Bas Princen's piece "Reservoir" comprises of city landscapes. In Princen's photos, there is a strange association between the buildings and the environment in which they are located. In his photographs, where the limits of intervention to landscape, earth and environment start and end, become vague. This is not a praise of the buildings or a reference to a harmony with their nature. On the contrary, it is a manifestation of how we do not pay any attention to natural environment, how we concede everything and how we take for granted what is happening around us.

Constructing his own narrative within the unexpected limits of photography by its very nature, Princen speaks about his practice process: "I mainly use the ability of the camera to exclude details of surroundings or the existing content. I focus on the element I am interested in and 'construct' its relation to the surrounding objects; I make a new content by excluding its real context."
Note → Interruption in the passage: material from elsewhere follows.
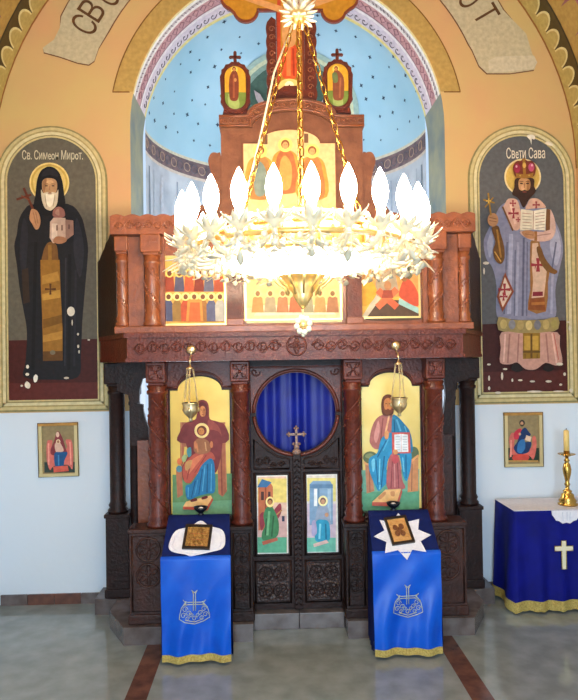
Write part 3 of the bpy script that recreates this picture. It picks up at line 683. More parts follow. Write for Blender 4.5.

Princen composes his photographs from spaces where transformation goes to the extreme point and can be observed evidently, or from dormant places where growing of a leaf is unobtrusive to the eye. He presents the phenomena of un-making of the city and nature (prosaic and monotonous) which comprises the content of his work.  

Landscapes are displays that we see looking out of our windows, therefore they belong to everyone of us. In this manner, there should be a consensus about planning what belongs to all. Unfortunately, what we see in landscapes are profit for some and these prosaic global imageries are multiplying without restraint.